Monday, December 15, 2008

Exciting News...

I have been hearing back from lots of places I applied to for internships. I've heard back from ten internship sites so far, and they have all been yes-es. Consequently I have a busy January. I'll phone-interview at all these places and will visit as many as I can. By the end of january, I imagine I shall be exhausted, broke, and very very happy!

12/16/08: 10am: ELEVEN now :-)
12/16/08: 3pm: TWELVE yes-es and counting!
12/17/08: I heard back from them all. And they ALL said YES! Now, what do I need to do in order to get men to behave in the same way???

Wednesday, December 3, 2008

The Golden Road to Samarkand

Two years ago, I wrote a post on one of my blogs which never really took off. It was about a poem. I was reading the poem again yesterday, and thought I'd repost what I had written here...

I was watching "Rumpole". And Rumpole, being Rumpole, was quoting poetry as usual. He quoted something that brought back a deluge of memories. He spoke about the golden road to Samarkand. I felt that somehow the floodgates of forgotten memories had been opened. I felt shaken, and almost cried, for right in the middle of the strange crises of adulthood, he had called to my mind one of the most vivid dreams of my childhood. He had reminded me of a longing I had felt since my childhood, of taking the golden road, and of entering the gates of Samarkand.
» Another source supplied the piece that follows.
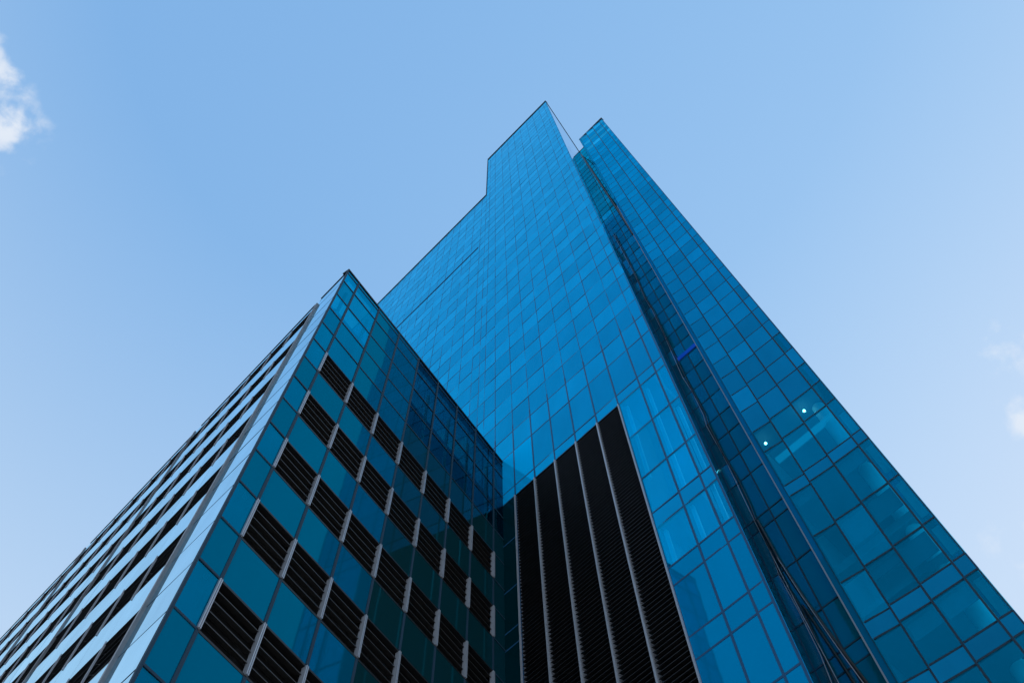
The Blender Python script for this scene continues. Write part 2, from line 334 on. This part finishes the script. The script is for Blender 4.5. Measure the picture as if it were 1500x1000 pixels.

It was somewhere between the ages of 7 and 9 when I first heard my father mention "The golden road to Samarkand". It was a phrase, quite out of its original context. I never thought it belonged in a poem. I thought it was one of those odd sentences, heard in one's childhood that happily haunts one's memories even years later. Those words caught my childish fancy. I did not know where Samarkand was. But by the name I imagined it to belong in the Arabian nights. The second I heard of it was when I was about 11 years old. I was reading the history of the Mughals, a daunting, but exciting volume in my father's small library. I read the story of Emperor Babar as a child longing to enter the golden gates of Samarkand. I imagined it to be a bustling city full of busy bazaars, with peculiar looking street vendors selling their exotic wares - spices, incense and delightfully odd unnamed concoctions. There was the old-world charm of the Arabian nights, the wise old men puffing off at their hookahs, the birds, the animals, the smoke, and the earthy, musky fragrances of the people and the land. This Samarkand existed nowhere but in my imagination. Yet, I could see, smell and taste all its wonders. As a child and perhaps even now, my Samarkand seems so exquisitely tangible; I could almost reach out and touch its arcane secrets and unknown treasures.

But equally fascinating to me was the road - the golden road to Samarkand. I always was a loner at heart, never needing anyone else, never wanting anyone else to enter that world of my own, the sacrosanct land of childish fantasies, from where the world of grown ups seems so dull. It was the same with this journey. I wanted to travel to Samarkand alone, discover its riches and wonders alone, so that in some strange way it would belong only to me. I think I had subconsciously even resolved to travel there when I was old enough. I think I imagined myself to be a sort of Dick Whittington. I think I still do. The road and the journey seemed to promise exhilarating thrills and exciting experiences. I still want to take the road and relive the happiest years of my life - my childhood, when under the protective eyes of my parents I built that fantasy land where I go even today when the burdensome worries of my adulthood grow too heavy for me to bear.

I think as an adult, the road seems more a metaphor. I have attempted a few short forays onto the road, but always returned to the calling of responsibility and maturity. But one of these days, I'll bundle up my belongings, and set off down the golden road for good; the child in me singing and hopeful. I will reach my Samarkand one day. And it will be as beautiful, as exciting and as wonderful as I have always known it will be.

We travel not for trafficking alone;
By hotter winds our fiery hearts are fanned:
For lust of knowing what should not be known
We take the Golden Road to Samarkand.